International wird der Fall kontrovers diskutiert. Rechtsexperten argumentieren, dass Bergkarabach seit dem Bürgerkriegsende 1994 bis zur Eroberung im Herbst 2023 als „stabilisiertes De-facto-Regime“ agierte, mit begrenzter völkerrechtlicher Anerkennung. Die strafrechtliche Verfolgung seiner Amtsträger durch Aserbaidschan verletze das Selbstbestimmungsrecht der Völker, wie es in der UN-Charta verankert ist.
Wardanjans Rolle beinhaltete auch die Übernahme von Verwaltungsaufgaben in humanitärem Interesse, nachdem zwischen Baku und Jerewan unter russischer Vermittlung ein gewisser Status für die Region ausgehandelt wurde.
In der Anklageschrift werden ihm und den Mitangeklagten schwerwiegende Delikte wie Kriegsverbrechen und Terrorismus vorgeworfen, die im Zusammenhang mit der Verteidigung und dem Bestehen Bergkarabachs stehen.
Fast 37 Jahre zuvor hatte der damals zu Aserbaidschan gehörende, vornehmlich armenisch besiedelte Bergkarabach seine Unabhängigkeit erklärt. Nach dem Zusammenbruch der Sowjetunion und einem bewaffneten Konflikt mit Aserbaidschan existierte die Region lange als international nicht anerkannte Republik. Auch Armenien hatte die Unabhängigkeit Bergkarabachs nie anerkannt.
Im September 2020 eskalierten die Feindseligkeiten erneut durch aserbaidschanische militärische Aggressionen. Unter russischer Vermittlung erreichten beide Seiten schließlich im November 2020 einen Waffenstillstand.

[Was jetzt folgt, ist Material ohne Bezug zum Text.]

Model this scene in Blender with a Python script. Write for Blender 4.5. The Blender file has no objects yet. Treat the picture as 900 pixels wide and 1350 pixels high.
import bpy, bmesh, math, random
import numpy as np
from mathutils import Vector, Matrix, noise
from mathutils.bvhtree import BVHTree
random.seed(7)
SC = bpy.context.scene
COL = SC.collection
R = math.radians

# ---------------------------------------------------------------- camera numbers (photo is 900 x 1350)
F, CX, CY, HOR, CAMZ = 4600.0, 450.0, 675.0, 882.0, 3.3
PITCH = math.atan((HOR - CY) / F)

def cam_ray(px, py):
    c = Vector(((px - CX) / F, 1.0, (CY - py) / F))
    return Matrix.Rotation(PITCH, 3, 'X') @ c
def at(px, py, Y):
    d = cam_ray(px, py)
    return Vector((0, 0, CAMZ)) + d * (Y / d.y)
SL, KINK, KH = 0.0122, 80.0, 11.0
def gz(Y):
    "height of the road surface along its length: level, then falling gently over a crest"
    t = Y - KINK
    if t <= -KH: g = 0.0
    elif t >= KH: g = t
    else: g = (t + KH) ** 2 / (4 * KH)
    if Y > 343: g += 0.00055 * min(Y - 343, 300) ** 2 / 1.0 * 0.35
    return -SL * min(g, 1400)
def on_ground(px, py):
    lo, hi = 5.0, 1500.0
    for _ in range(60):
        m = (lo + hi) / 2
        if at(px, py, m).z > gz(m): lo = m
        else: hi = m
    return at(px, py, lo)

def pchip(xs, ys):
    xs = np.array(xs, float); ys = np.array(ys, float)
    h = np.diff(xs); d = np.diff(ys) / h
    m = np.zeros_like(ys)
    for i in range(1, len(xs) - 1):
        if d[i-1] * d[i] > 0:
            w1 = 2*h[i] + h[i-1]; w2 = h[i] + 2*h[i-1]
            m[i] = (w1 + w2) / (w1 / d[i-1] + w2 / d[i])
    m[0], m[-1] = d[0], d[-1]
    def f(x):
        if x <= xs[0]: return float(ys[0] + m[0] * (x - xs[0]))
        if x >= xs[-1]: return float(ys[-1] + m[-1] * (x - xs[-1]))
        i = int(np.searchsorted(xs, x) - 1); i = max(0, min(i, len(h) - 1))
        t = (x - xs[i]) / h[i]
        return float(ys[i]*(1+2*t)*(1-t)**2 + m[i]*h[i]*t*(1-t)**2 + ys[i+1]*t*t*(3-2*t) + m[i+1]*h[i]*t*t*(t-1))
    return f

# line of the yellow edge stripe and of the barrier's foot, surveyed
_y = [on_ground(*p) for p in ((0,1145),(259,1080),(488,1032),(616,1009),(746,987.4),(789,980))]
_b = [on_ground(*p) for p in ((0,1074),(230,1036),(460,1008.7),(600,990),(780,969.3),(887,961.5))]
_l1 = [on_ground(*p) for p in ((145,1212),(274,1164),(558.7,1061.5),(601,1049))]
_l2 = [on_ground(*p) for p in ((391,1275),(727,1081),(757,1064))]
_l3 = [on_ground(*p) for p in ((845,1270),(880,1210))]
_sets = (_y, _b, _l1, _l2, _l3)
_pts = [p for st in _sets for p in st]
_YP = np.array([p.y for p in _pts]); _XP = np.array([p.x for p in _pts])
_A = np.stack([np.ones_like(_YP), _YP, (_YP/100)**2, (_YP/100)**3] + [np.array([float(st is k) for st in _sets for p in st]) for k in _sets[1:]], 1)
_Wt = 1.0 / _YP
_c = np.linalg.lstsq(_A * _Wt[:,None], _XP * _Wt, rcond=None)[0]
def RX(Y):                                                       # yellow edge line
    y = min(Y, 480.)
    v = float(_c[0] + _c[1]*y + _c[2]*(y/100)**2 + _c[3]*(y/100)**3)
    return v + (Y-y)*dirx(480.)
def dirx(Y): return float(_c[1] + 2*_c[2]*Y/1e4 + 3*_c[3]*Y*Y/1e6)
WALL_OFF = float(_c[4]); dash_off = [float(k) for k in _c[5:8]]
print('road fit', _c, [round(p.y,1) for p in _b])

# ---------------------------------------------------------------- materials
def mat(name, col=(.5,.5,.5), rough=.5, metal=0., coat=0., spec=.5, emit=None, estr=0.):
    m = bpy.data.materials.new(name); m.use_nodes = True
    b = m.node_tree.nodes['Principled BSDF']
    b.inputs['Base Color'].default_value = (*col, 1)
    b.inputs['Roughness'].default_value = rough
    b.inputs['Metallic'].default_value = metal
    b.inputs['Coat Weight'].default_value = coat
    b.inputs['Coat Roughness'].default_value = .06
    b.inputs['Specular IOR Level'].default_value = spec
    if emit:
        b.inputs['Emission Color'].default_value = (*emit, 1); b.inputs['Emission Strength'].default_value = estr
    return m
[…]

Armenien verlor dabei alle angrenzenden Gebiete. Russische Friedenstruppen wurden daraufhin in der Region stationiert.
Im Jahr 2022 begannen Verhandlungen unter Vermittlung Russlands, der USA und der EU über einen Friedensvertrag. Ende Mai 2023 signalisierte der armenische Premierminister Nikol Paschinjan Bereitschaft, die Souveränität Aserbaidschans anzuerkennen, woraufhin Aserbaidschan Bergkarabach vollständig einnahm.